EXERCISE DATA
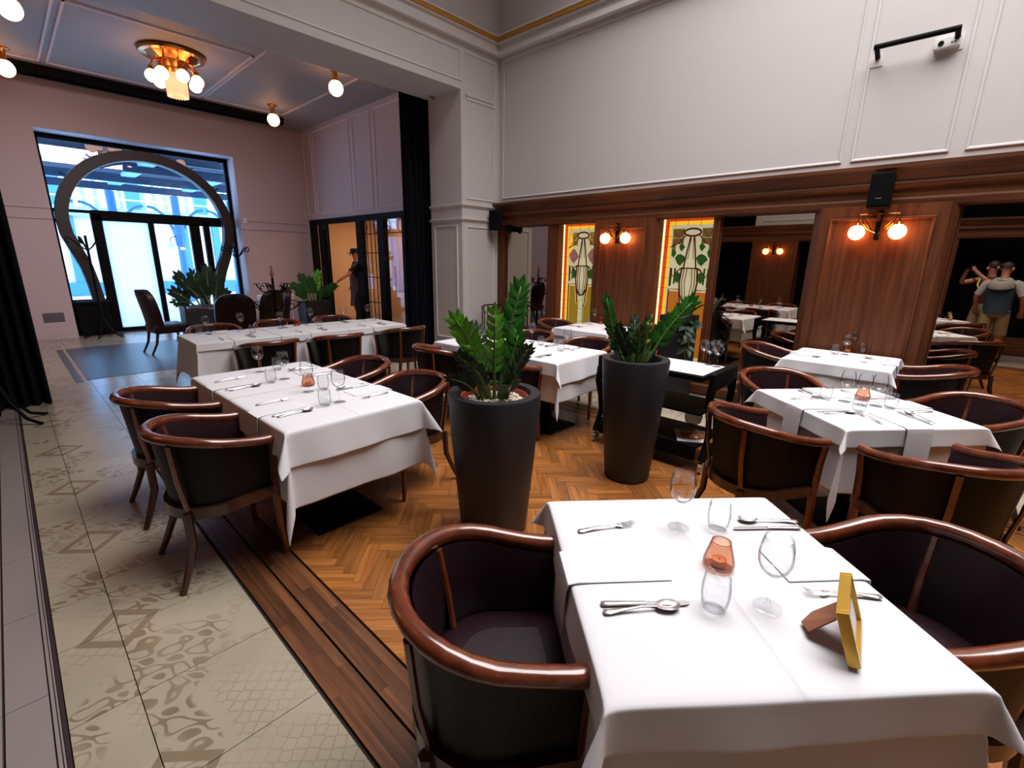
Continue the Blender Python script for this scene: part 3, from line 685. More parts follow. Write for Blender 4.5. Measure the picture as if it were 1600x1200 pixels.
# ================================================================== LAMPS
def wall_lamp(loc, rz, label, lit='globe'):
    t = thing('wall_lamp', label, 'lamp', loc, rz)      # local: +y points into the room, x along the wall
    MB().box(-.02, .02, 0, .05, -.14, .12).build('backplate', 'black', t, bevel=.004)
    MB().box(-.012, .012, .03, .12, .02, .10).build('bracket', 'brass', t, bevel=.003)
    MB().tube([(-.16, .08, .045), (-.15, .08, .085), (0, .08, .09), (.15, .08, .085), (.16, .08, .045)], .006, 8).build('arm', 'brass', t)
    for s in (-1, 1):
        mb = MB()
        for k in range(7):
            a = k/6; mb.tube([(s*.012, .075, -.09), (s*(.03+.02*a), .08, -.07+.03*a), (s*(.05+.07*a), .08, -.06+.12*a)], .0045, 5)
        mb.tube([(s*.012, .08, -.085), (s*.07, .08, -.05), (s*.11, .08, .0), (s*.135, .08, .07)], .006, 6)
        mb.build('fan_ornament', 'brass', t)
        MB().lathe([(.003, .05), (.008, .03), (.005, .015), (.02, .0), (.024, -.012), (.001, -.012)], 12, loc=(s*.155, .08, 0)).build('globe_holder', 'brass', t, smooth=True)
        MB().sphere((s*.155, .08, -.075), .068, 20, 14).build('globe', lit, t, smooth=True, angle=180)
    return t
M['globed'] = emit('distant_lit_globe', (1.0, .42, .18), 12)
wall_lamp((5.80, 3.50, 1.985), PI/2, 'lit two-globe brass wall lamp between the two stained-glass panels')
wall_lamp((5.80, .68, 1.985), PI/2, 'lit two-globe brass wall lamp under the black speaker on the right')
wall_lamp((-1.0, 3.45, 1.98), -PI/2, 'lit two-globe wall lamp seen only as a small mirror reflection')
def ceiling_lamp(x, y, label):
    t = thing('ceiling_lamp', label, 'lamp', (x, y, 4.6))
    MB().lathe([(.001, 0), (.09, 0), (.09, -.015), (.05, -.03), (.035, -.10), (.05, -.16), (.065, -.18), (.001, -.18)], 20).build('fitting', 'brass', t, smooth=True)
    MB().sphere((0, 0, -.28), .115, 20, 14, 1.05).build('globe', 'globec', t, smooth=True, angle=180)
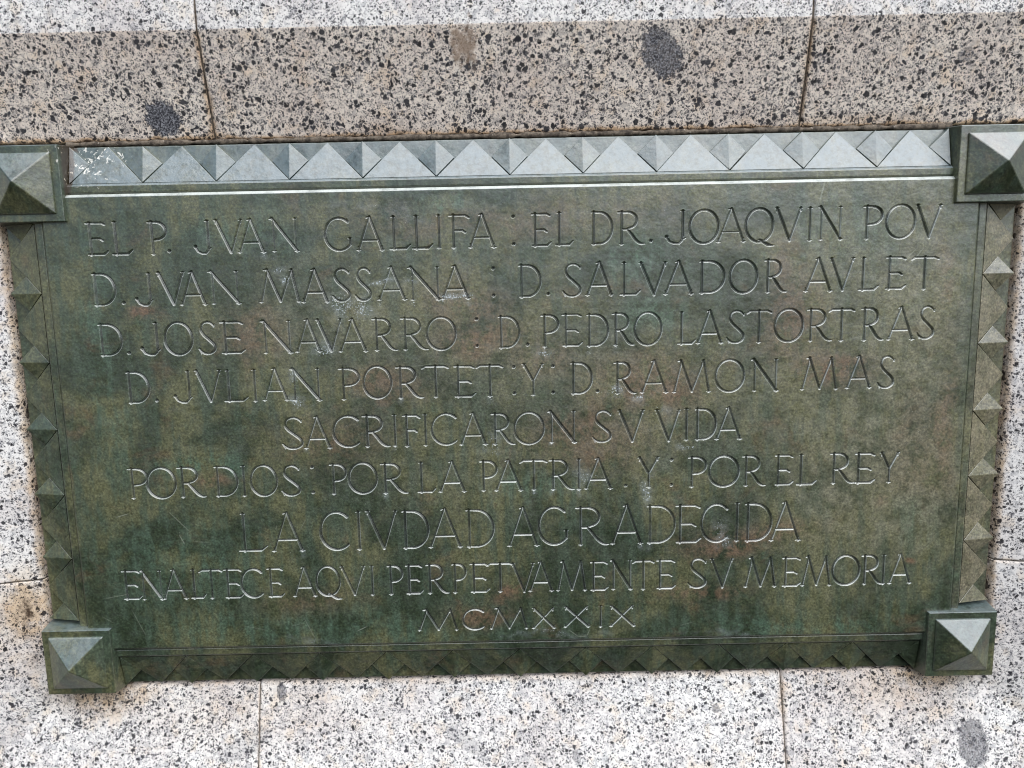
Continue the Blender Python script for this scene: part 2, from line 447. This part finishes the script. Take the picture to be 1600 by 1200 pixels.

PROBLEM DETAILS
Reproduce every line above as written, skipping pictures.

ANSWER IN FULL
Continue the Blender Python script for this scene: part 3, from line 685. More parts follow. Write for Blender 4.5. Measure the picture as if it were 1600x1200 pixels.
# ================================================================== LAMPS
def wall_lamp(loc, rz, label, lit='globe'):
    t = thing('wall_lamp', label, 'lamp', loc, rz)      # local: +y points into the room, x along the wall
    MB().box(-.02, .02, 0, .05, -.14, .12).build('backplate', 'black', t, bevel=.004)
    MB().box(-.012, .012, .03, .12, .02, .10).build('bracket', 'brass', t, bevel=.003)
    MB().tube([(-.16, .08, .045), (-.15, .08, .085), (0, .08, .09), (.15, .08, .085), (.16, .08, .045)], .006, 8).build('arm', 'brass', t)
    for s in (-1, 1):
        mb = MB()
        for k in range(7):
            a = k/6; mb.tube([(s*.012, .075, -.09), (s*(.03+.02*a), .08, -.07+.03*a), (s*(.05+.07*a), .08, -.06+.12*a)], .0045, 5)
        mb.tube([(s*.012, .08, -.085), (s*.07, .08, -.05), (s*.11, .08, .0), (s*.135, .08, .07)], .006, 6)
        mb.build('fan_ornament', 'brass', t)
        MB().lathe([(.003, .05), (.008, .03), (.005, .015), (.02, .0), (.024, -.012), (.001, -.012)], 12, loc=(s*.155, .08, 0)).build('globe_holder', 'brass', t, smooth=True)
        MB().sphere((s*.155, .08, -.075), .068, 20, 14).build('globe', lit, t, smooth=True, angle=180)
    return t
M['globed'] = emit('distant_lit_globe', (1.0, .42, .18), 12)
wall_lamp((5.80, 3.50, 1.985), PI/2, 'lit two-globe brass wall lamp between the two stained-glass panels')
wall_lamp((5.80, .68, 1.985), PI/2, 'lit two-globe brass wall lamp under the black speaker on the right')
wall_lamp((-1.0, 3.45, 1.98), -PI/2, 'lit two-globe wall lamp seen only as a small mirror reflection')
def ceiling_lamp(x, y, label):
    t = thing('ceiling_lamp', label, 'lamp', (x, y, 4.6))
    MB().lathe([(.001, 0), (.09, 0), (.09, -.015), (.05, -.03), (.035, -.10), (.05, -.16), (.065, -.18), (.001, -.18)], 20).build('fitting', 'brass', t, smooth=True)
    MB().sphere((0, 0, -.28), .115, 20, 14, 1.05).build('globe', 'globec', t, smooth=True, angle=180)
Continue the Blender Python script for this scene: part 2, from line 447. This part finishes the script. Take the picture to be 1600 by 1200 pixels.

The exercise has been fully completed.